Schumann, dont on prise dans une belle unanimité les Lieder et les œuvres pour piano, est volontiers tenu pour un piètre orchestrateur, quand bien même chacune de ses quatre symphonies le dément avec éclat. Cette mauvaise réputation n’est peut-être pas étrangère à la rareté des Scènes de Faust, que l’on n’a plus entendues à Paris, sauf erreur, depuis sept ans. Ne sont pas pour arranger les programmateurs les amples proportions de cette sorte d’oratorio convoquant, outre un large effectif instrumental, solistes, chœur et chœur d’enfants. Il fallait donc, en cette fin d’année, se rendre à Berlin pour entendre ce chef-d’œuvre où Schumann a jeté le plus haut de sa spiritualité, de sa maîtrise musicale, de son inventivité mélodique et harmonique.
Nous y trouvons d’emblée quelque avantage ; qui dit Berlin, dit son Philharmonique. Et sa Philharmonie, où l’orchestre, qui sonne partout merveilleusement, sonne encore mieux. Trouvant dès l’ouverture une respiration commune et une variété de couleurs admirablement dosée, les musiciens coulent avec bonheur leurs timbres profonds et telluriques dans le geste acéré de Daniel Harding. Toujours prêt à faire saillir les contrastes d’une partition dont les atmosphères changeantes, tantôt pastorales, tantôt mystiques, tantôt cauchemardesques, tantôt recueillies, se prêtent bien à un tel traitement, le chef britannique n’oublie pas de donner un peu d’air, quand il le faut, à sa battue alerte. Et de mettre en valeur les voix, héroïnes de la soirée.
Voix des solistes, exceptionnelles : au sommet, Christian Gerhaher a tout – le noir éclat du timbre, l’éloquence ombrageuse du verbe, et jusqu’à l’aristocratique silhouette – d’un héros romantique. On en dirait presque autant du Méphistophélès de Luca Pisaroni : assez élégant pour ne pas confondre expressivité et vocifération, ce diable est d’une curieuse séduction.

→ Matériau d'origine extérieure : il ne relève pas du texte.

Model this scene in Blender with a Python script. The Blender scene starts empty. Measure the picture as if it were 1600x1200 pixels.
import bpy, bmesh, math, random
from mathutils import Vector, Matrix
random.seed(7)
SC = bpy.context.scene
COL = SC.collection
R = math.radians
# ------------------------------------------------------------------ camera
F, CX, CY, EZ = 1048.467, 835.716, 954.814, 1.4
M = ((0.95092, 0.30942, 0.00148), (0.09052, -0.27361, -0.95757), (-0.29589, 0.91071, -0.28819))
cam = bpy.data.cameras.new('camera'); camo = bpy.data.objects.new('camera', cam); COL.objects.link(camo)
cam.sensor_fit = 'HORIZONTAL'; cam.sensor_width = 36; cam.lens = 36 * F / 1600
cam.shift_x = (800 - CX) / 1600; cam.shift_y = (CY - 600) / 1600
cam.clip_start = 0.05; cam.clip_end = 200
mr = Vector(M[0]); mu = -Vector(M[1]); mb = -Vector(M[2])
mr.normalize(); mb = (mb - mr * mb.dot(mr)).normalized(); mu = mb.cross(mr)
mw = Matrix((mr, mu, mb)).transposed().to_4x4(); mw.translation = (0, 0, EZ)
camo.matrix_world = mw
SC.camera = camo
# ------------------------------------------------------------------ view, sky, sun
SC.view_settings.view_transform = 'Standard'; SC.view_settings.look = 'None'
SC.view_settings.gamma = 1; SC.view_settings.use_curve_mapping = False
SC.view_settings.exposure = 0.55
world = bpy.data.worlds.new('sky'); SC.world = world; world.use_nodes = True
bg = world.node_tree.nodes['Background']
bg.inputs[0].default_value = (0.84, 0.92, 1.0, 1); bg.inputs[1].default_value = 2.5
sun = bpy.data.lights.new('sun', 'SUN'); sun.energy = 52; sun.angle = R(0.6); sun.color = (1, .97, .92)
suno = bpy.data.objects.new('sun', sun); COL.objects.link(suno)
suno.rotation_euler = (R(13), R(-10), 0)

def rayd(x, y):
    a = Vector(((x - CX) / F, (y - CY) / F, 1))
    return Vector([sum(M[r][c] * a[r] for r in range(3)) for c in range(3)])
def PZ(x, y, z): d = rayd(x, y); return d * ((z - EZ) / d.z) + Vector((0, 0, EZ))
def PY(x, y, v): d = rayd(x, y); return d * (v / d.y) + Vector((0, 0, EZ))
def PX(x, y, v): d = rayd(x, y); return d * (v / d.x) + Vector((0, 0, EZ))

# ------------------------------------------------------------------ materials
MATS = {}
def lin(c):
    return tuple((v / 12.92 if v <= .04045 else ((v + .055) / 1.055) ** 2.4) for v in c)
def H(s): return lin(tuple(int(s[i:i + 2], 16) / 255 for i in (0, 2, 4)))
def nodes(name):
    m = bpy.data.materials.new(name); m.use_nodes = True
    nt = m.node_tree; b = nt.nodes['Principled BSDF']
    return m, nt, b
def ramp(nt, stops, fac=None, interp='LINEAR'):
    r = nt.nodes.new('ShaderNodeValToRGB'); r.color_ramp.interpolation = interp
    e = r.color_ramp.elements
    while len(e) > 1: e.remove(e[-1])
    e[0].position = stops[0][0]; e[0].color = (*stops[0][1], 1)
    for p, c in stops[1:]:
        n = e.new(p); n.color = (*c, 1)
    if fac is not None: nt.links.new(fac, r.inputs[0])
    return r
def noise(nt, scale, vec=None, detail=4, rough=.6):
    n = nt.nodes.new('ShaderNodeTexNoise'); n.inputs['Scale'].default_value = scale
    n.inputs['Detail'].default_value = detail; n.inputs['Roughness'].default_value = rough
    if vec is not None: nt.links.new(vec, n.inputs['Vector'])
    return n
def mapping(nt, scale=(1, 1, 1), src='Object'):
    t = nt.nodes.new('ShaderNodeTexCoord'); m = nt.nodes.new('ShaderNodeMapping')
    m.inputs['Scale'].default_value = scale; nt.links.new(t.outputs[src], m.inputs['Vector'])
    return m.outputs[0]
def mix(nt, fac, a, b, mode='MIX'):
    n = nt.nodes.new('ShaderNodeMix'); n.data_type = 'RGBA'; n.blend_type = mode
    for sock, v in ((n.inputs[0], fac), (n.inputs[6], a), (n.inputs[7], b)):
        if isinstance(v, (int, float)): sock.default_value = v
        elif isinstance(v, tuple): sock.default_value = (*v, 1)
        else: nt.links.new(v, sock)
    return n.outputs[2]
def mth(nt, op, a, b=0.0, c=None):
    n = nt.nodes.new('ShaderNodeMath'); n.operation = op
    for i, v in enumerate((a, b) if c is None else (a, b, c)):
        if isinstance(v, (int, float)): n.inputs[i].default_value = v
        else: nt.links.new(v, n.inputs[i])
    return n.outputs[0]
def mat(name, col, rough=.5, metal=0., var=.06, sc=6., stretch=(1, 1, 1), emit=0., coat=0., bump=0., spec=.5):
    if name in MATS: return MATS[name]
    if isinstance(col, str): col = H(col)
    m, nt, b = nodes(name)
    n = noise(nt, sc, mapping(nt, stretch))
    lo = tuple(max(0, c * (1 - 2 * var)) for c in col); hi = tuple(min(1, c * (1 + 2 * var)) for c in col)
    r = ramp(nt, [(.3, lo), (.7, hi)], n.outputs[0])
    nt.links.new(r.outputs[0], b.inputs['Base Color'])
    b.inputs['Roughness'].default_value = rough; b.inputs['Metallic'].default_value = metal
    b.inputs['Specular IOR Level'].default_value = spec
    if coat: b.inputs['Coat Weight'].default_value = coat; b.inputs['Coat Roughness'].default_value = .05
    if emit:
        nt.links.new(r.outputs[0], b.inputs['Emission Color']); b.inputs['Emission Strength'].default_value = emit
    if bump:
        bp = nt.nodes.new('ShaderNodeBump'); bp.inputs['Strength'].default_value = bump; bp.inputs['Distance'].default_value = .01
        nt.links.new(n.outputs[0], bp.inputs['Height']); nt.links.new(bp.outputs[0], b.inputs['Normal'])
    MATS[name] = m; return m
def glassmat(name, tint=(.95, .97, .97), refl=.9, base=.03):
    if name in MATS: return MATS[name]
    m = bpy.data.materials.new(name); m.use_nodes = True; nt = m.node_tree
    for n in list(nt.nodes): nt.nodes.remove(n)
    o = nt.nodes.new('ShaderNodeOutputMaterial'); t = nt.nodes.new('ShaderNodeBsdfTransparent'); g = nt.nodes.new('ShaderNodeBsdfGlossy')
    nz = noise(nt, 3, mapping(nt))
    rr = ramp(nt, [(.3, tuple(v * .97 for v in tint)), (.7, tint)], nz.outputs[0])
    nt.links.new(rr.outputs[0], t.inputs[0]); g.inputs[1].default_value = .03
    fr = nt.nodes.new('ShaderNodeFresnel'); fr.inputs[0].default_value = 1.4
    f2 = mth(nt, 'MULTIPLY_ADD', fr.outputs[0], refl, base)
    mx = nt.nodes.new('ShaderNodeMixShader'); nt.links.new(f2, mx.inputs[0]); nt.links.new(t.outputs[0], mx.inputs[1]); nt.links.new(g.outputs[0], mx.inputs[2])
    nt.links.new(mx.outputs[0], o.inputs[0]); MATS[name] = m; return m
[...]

Elégance encore, dans chaque intervention d’Andrew Staples ou de Franz-Josef Selig, mais à défaut de pouvoir citer tout le monde, attardons-nous sur les femmes : Dorothea Röschmnann, qui donne, avec sa voix charnue et ses consonnes tranchantes, des airs de tragédienne à la douce Gretchen, Wiebke Lehmkuhl et ses graves sans appel, la jeune et prometteuse Anna Prohaska, de volume plus modeste mais idéalement insinuante en « Souci » tourmentant à Faust.
Voix des choristes, merveilleuses : celles des forces de la Radio de Berlin, qui chantent et phrasent comme un seul homme, illuminent d’une lueur diaphane toute la troisième partie (la « transcendante ») de l’œuvre ; celles des enfants, aux timbres juvéniles encore, mais à la technique déjà aguerrie, font de « Gerettet ist das edle Glied » un moment d’intense émotion musicale qui résonne encore, bien après la fin du concert, dans le froid de la nuit berlinoise.